The Powers of Attorney Act was passed by Parliament in September, modernising the process for making and registering lasting powers of attorney (LPAs). The legislation allows for LPAs to be drawn up completely online and will make it easier to access copies by allowing CILEX Lawyers to certify them for the first time, a change that will come into force on 18 November.

The amendments to the Powers of Attorney Act 1971 are expected to generate greater competition in the legal services market and help to tackle backlogs at the Office of the Public Guardian (OPG), which currently advises allowing up to 20 weeks to process an application.
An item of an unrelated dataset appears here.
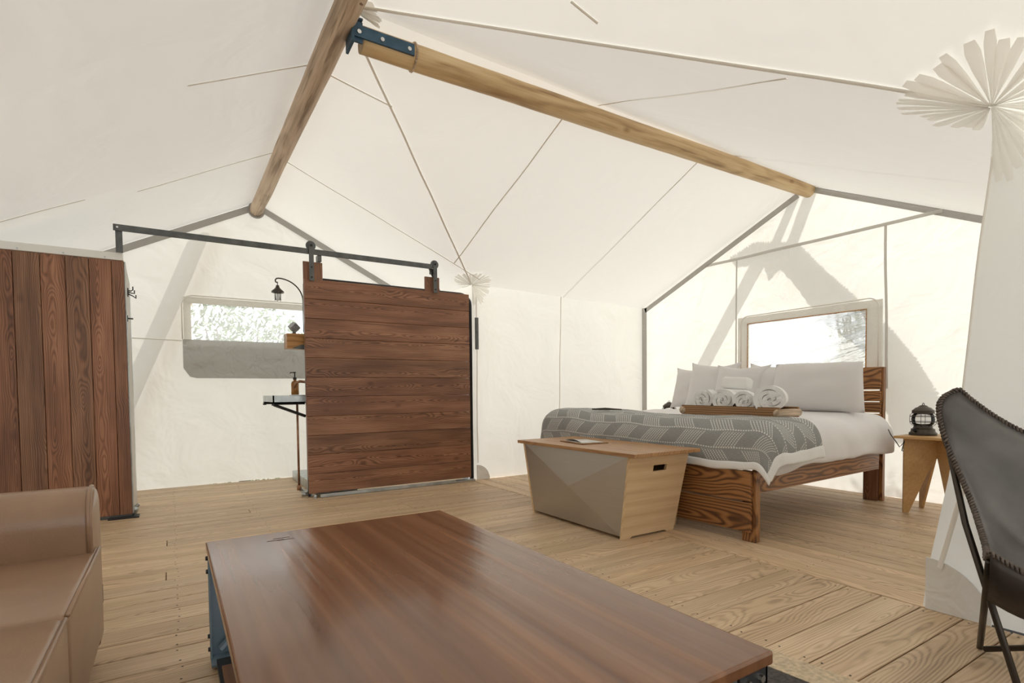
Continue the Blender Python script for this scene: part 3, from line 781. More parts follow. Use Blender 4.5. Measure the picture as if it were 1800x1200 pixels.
hb = empty('headboard', bp(BL, BW_/2, 0), parent=bed)
for z, h in ((1.095, .205), (.937, .098), (.836, .098), (.69, .18), (.54, .1)): board('slat', BW_-.12, h-.005, .03, bframe(BL-.03, BW_/2+.03, z, 'v'), M_bed, hb)
for v in (0.03, BW_-.03):
    board('leg', .47, .025, .05, frame(bp(.042, v-.025, .235), (0, 0, 1), bv), M_bed, bed)
    board('leg', .47, .085, .024, frame(bp(.028, v+.02, .235), (0, 0, 1), bv), M_bed, bed)
    board('leg', 1.195, .03, .05, frame(bp(BL, v-.015+(.075 if v < 1 else .03), .5975), (0, 0, 1), bv), M_bed, bed)
    board('leg', .34, .115, .035, frame(bp(BL-.03, v+(.135 if v < 1 else -.06), .17), (0, 0, 1), bv), M_cedar, bed)
for v in (.03, BW_-.03): board('side_rail', BL-.32, .165, .035, bframe(.06+(BL-.32)/2, v, .40, 'r'), M_bed, bed)
mt = rounded('mattress', (BL-.22, BW_-.34, .26), frame(bp(BL/2+.02, BW_/2, .60), bu, bv), M_linen, .07, 4)
tag(mt, 'white mattress under the grey blanket and duvet', 'mattress')

def drape(name, p0, p1, q0, q1, top, rad, mat, parent=None, n=.05, u_lo=0, v_lo=0, v_hi=BW_, wr=.012, seed=0, flare=.04, topf=None, thick=.012):
    """cloth in flat coordinates p (along the bed) and q (across); falls over the edges u_lo, v_lo, v_hi"""
    NP, NQ = round((p1-p0)/n), round((q1-q0)/n); vs = []; uv = []; fs = []
    for i in range(NP+1):
        for j in range(NQ+1):
            p = p0+(p1-p0)*i/NP; q = q0+(q1-q0)*j/NQ
            du = max(0, u_lo-p); dvl = max(0, v_lo-q); dvh = max(0, q-v_hi)
            ev = dvl if dvl > 0 else dvh; sg = -1 if dvl > 0 else 1
            s = (du**2.7+ev**2.7)**(1/2.7); z = top + (topf(p, q) if topf else 0)
            uu = max(p, u_lo); vv = min(max(q, v_lo), v_hi)
            if s > 1e-6:
                hy = math.hypot(du, ev); du_, dv_ = du/hy, ev/hy; a = min(s/rad, PI/2); drop = rad*(1-math.cos(a)); out = rad*math.sin(a)
                rest = s - rad*PI/2
                if rest > 0: drop += rest*.985; out += rest*flare
                uu -= out*du_; vv += sg*out*dv_; z -= drop
            nv = noise.noise_vector(V((p*2.6+seed, q*2.6, seed*3)))*wr*1.6 + noise.noise_vector(V((p*8+seed, q*6, seed)))*wr*.55
            P = bp(uu, vv, z) + V((nv.x, nv.y, nv.z*.9))*(1.0 if s == 0 else 1.25)
            vs.append(P); uv.append((p, q))
    for i in range(NP):
        for j in range(NQ):
            k = i*(NQ+1)+j; fs.append((k, k+NQ+1, k+NQ+2, k+1))
    o = mk(name, vs, fs, mat, parent, True, origin=None if parent is not None else bp((p0+p1)/2, (q0+q1)/2, top), uvs=uv)
    if thick:
        md = o.modifiers.new('thickness', 'SOLIDIFY'); md.thickness = thick; md.offset = 0
    sb = o.modifiers.new('soft', 'SUBSURF'); sb.levels = 1; sb.render_levels = 1
    return o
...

It follows a campaign by CILEX to remedy the anomaly that until now saw CILEX Lawyers able to draft LPAs but prevented them from certifying copies. It is the result of a private members’ bill introduced last year by Conservative MP Stephen Metcalfe and supported by the Ministry of Justice.

Speaking in Parliament at the bill’s second reading in December 2022, Mr Metcalfe said: “We have come a long way since 1971; it is more than half a century since that Act came into force. Chartered legal executives are allowed to provide legal services under the Legal Services Act 2007 and now provide many of the same legal services as solicitors. It is therefore completely right that chartered legal executives have the ability to certify copies.”

Justice minister Lord Bellamy told the House of Lords in June that the change was “not only correct in itself but is part of the government’s general policy of facilitating CILEX members to carry out tasks and functions that other legal professionals, solicitors and barristers can carry out” and that it was part of “the government’s overall policy of widening the pool of qualified lawyers so there is absolute availability of qualified lawyers”.

CILEX Chair Professor Chris Bones said that the changes would bring the LPA process into the “modern, digital age” while implementing safeguards to protect the vulnerable from exploitation and that it would correct “a longstanding and nonsensical anomaly, empowering our members by allowing them to certify copies of powers of attorney”.

This is the latest in a series of legislative and policy changes that CILEX has achieved in recent months to remove barriers and secure equality of opportunity for its members. In June, amendments to the Judicial Appointments Order 2008 opened up more senior judicial roles to CILEX Lawyers and in July the Institute secured parity of funding between apprentices qualifying as solicitors and as CILEX Lawyers, for the first time.